Task to carry out:
Leave out the pictures and retype only the lines from the opening line to the line that holds "COL = S.collection", both ends included.

Dataset section:
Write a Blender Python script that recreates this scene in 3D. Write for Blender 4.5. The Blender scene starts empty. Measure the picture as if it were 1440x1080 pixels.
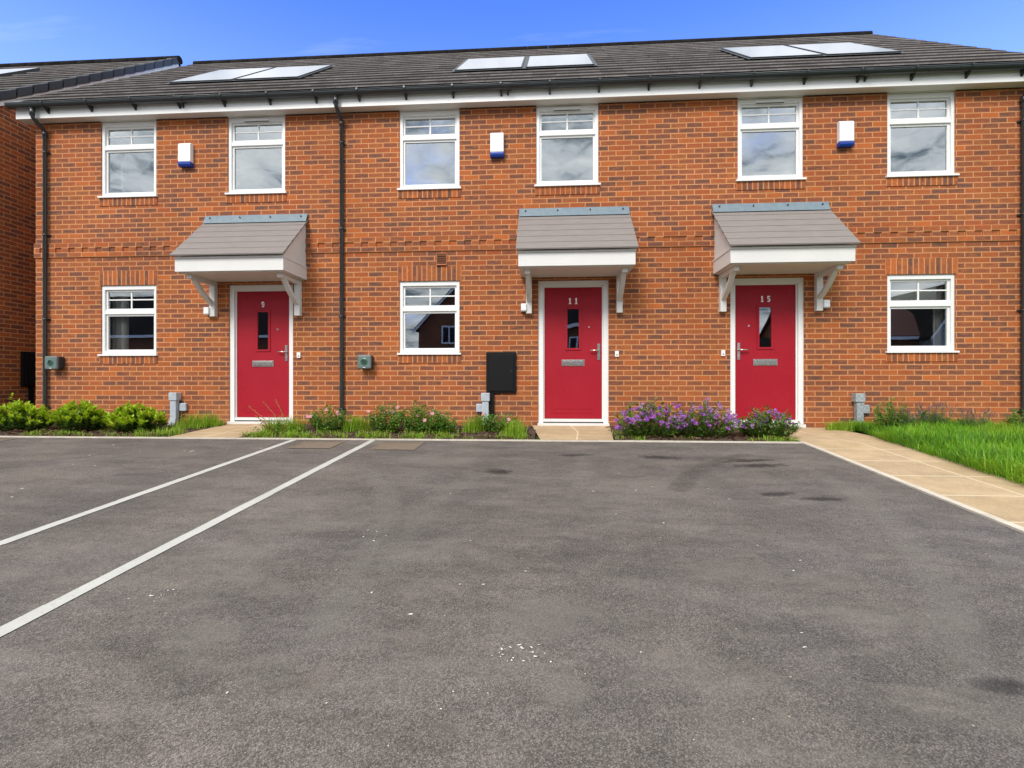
import bpy, bmesh, math, random
from mathutils import Vector, Matrix
random.seed(7)
R = math.radians
S = bpy.context.scene
COL = S.collection

# ------------------------------------------------------------------ node helpers
def newmat(name):
    m = bpy.data.materials.new(name); m.use_nodes = True
    nt = m.node_tree
    for n in list(nt.nodes): nt.nodes.remove(n)
    out = nt.nodes.new('ShaderNodeOutputMaterial')
    return m, nt, out

class G:
    """tiny node-graph writer"""
    def __init__(s, nt): s.nt = nt
    def n(s, t, **kw):
        nd = s.nt.nodes.new('ShaderNode' + t)
        for k, v in kw.items(): setattr(nd, k, v)
        return nd
    def link(s, a, b): s.nt.links.new(a, b)
    def put(s, sock, v):
        if isinstance(v, bpy.types.NodeSocket): s.link(v, sock)
        elif isinstance(v, (tuple, list)):
            try: sock.default_value = v if len(v) == len(sock.default_value) else tuple(v) + (1,)
            except TypeError: sock.default_value = v[0]
        else: sock.default_value = v
    def math(s, op, a, b=0.0, clamp=False):
        m = s.n('Math', operation=op); m.use_clamp = clamp
        s.put(m.inputs[0], a); s.put(m.inputs[1], b); return m.outputs[0]
    def vmath(s, op, a, b=(0, 0, 0)):
        m = s.n('VectorMath', operation=op); s.put(m.inputs[0], a); s.put(m.inputs[1], b); return m.outputs[0]
    def mix(s, f, a, b, blend='MIX'):
        m = s.n('Mix', data_type='RGBA', blend_type=blend)
        s.put(m.inputs[0], f); s.put(m.inputs[6], a); s.put(m.inputs[7], b); return m.outputs[2]
    def noise(s, vec, scale, detail=4, rough=.55, out=0):
        m = s.n('TexNoise'); s.put(m.inputs['Vector'], vec)
        m.inputs['Scale'].default_value = scale; m.inputs['Detail'].default_value = detail
        m.inputs['Roughness'].default_value = rough; return m.outputs[out]
    def ramp(s, f, stops, interp='LINEAR'):
        m = s.n('ValToRGB'); cr = m.color_ramp; cr.interpolation = interp
        while len(cr.elements) < len(stops): cr.elements.new(.5)
        for e, (p, c) in zip(cr.elements, stops):
            e.position = p; e.color = (c, c, c, 1) if not isinstance(c, (tuple, list)) else tuple(c) + (1,)
        s.put(m.inputs[0], f); return m.outputs[0]
    def sstep(s, x, a, b):
        m = s.n('MapRange', interpolation_type='SMOOTHSTEP')
        s.put(m.inputs[0], x); m.inputs[1].default_value = a; m.inputs[2].default_value = b
        return m.outputs[0]
    def scale(s, v, sc): return s.vmath('MULTIPLY', v, sc)
    def pbsdf(s, color, rough=.6, metal=0, spec=.5, normal=None):
        p = s.n('BsdfPrincipled'); s.put(p.inputs['Base Color'], color); s.put(p.inputs['Roughness'], rough)
        p.inputs['Metallic'].default_value = metal; p.inputs['Specular IOR Level'].default_value = spec
        if normal is not None: s.link(normal, p.inputs['Normal'])
        return p.outputs[0]
    def bump(s, h, strength=.3, dist=.01):
        b = s.n('Bump'); s.put(b.inputs['Height'], h); b.inputs['Strength'].default_value = strength
        b.inputs['Distance'].default_value = dist; return b.outputs[0]
    def uv(s): return s.n('TexCoord').outputs['UV']
    def obj(s): return s.n('TexCoord').outputs['Object']

MATS = {}
def simple(name, c, rough=.55, var=.12, vscale=6, metal=0, bump=0, bscale=60, spec=.5, stretch=(1, 1, 1), c2=None):
    """a procedural paint/plastic/metal with gentle tone variation"""
    m, nt, out = newmat(name); g = G(nt); o = g.scale(g.obj(), stretch)
    f = g.ramp(g.noise(o, vscale, 5), [(.3, 0.), (.7, 1.)])
    d = c2 if c2 else tuple(max(0, x * (1 - var)) for x in c)
    col = g.mix(f, c, d)
    nm = g.bump(g.noise(o, bscale, 3), bump, .004) if bump else None
    rg = g.math('ADD', g.math('MULTIPLY', g.noise(o, vscale * 2.3, 3), .2), rough - .1)
    g.link(g.pbsdf(col, rg, metal, spec, nm), out.inputs[0])
    MATS[name] = m; return m

def brick_mat(name, off=.5, w=.225, h=.075, dark=0.0):
    m, nt, out = newmat(name); g = G(nt); uv = g.uv()
    wob = g.noise(uv, 9, 2, .5, 1)
    uvw = g.vmath('ADD', uv, g.scale(g.vmath('SUBTRACT', wob, (.5, .5, .5)), (.006, .006, 0)))
    def bt(ms, sm):
        b = g.n('TexBrick'); b.offset = off; b.offset_frequency = 2; b.squash = 1
        g.put(b.inputs['Vector'], uvw); b.inputs['Scale'].default_value = 1
        b.inputs['Color1'].default_value = (0, 0, 0, 1); b.inputs['Color2'].default_value = (1, 1, 1, 1)
        b.inputs['Mortar'].default_value = (.5, .5, .5, 1)
        b.inputs['Mortar Size'].default_value = ms; b.inputs['Mortar Smooth'].default_value = sm
        b.inputs['Brick Width'].default_value = w; b.inputs['Row Height'].default_value = h
        b.inputs['Bias'].default_value = 0
        return b
    a = bt(.0060, .4); e = bt(.034, 1.0)
    tint = a.outputs['Color']
    base = g.ramp(tint, [(0, (.48, .128, .030)), (.18, (.38, .092, .025)), (.34, (.46, .136, .032)), (.5, (.33, .088, .029)), (.66, (.43, .116, .031)), (.82, (.29, .090, .037)), (1, (.37, .100, .031))])
    # dark firing smears sit in the middle of the bricks
    smear_n = g.noise(g.scale(uv, (9, 45, 1)), 1, 5, .65)
    how = g.ramp(tint, [(0, .15), (.12, .55), (.2, .2), (.32, .75), (.42, .3), (.52, 1.), (.6, .45), (.7, .9), (.84, 1.0), (.93, .55), (1, .9)])
    sm = g.math('MULTIPLY', how, g.math('MULTIPLY', g.math('SUBTRACT', 1.0, e.outputs['Fac']), 1.35, True), True)
    sm = g.math('MULTIPLY', sm, g.ramp(smear_n, [(.34, .0), (.54, 1.)]), True)
    dk = g.mix(g.noise(uv, 3.1, 2), (.110, .060, .042), (.074, .058, .058))
    br = g.mix(g.math('MULTIPLY', sm, .88), base, dk)
    fine = g.ramp(g.noise(g.scale(uv, (40, 90, 1)), 1, 6, .7), [(.3, .72), (.7, 1.22)])
    br = g.mix(1, br, fine, 'MULTIPLY')
    mort = g.mix(g.noise(uv, 30, 4), (.60, .335, .165), (.49, .26, .125))
    col = g.mix(a.outputs['Fac'], br, mort)
    big = g.ramp(g.noise(uv, .6, 5, .65), [(.28, .80), (.72, 1.16)])
    col = g.mix(1, col, big, 'MULTIPLY')
    # lime bloom near the ground
    sep = g.n('SeparateXYZ'); g.put(sep.inputs[0], uv)
    low = g.math('MULTIPLY', g.sstep(sep.outputs[1], 1.3, -.1), g.ramp(g.noise(g.scale(uv, (1.4, 2.6, 1)), 1, 5, .65), [(.45, 0.), (.75, 1.)]))
    col = g.mix(g.math('MULTIPLY', low, .32), col, (.50, .24, .115))
    if dark: col = g.mix(dark, col, (.05, .03, .025))
    hgt = g.math('ADD', g.math('SUBTRACT', 1.0, a.outputs['Fac']), g.math('MULTIPLY', g.noise(g.scale(uv, (60, 90, 1)), 1, 5, .7), .45))
    nm = g.bump(hgt, .55, .006)
    g.link(g.pbsdf(col, .85, 0, .25, nm), out.inputs[0])
    MATS[name] = m; return m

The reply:
Write a Blender Python script that recreates this scene in 3D. Write for Blender 4.5. The Blender scene starts empty. Measure the picture as if it were 1440x1080 pixels.
import bpy, bmesh, math, random
from mathutils import Vector, Matrix
random.seed(7)
R = math.radians
S = bpy.context.scene
COL = S.collection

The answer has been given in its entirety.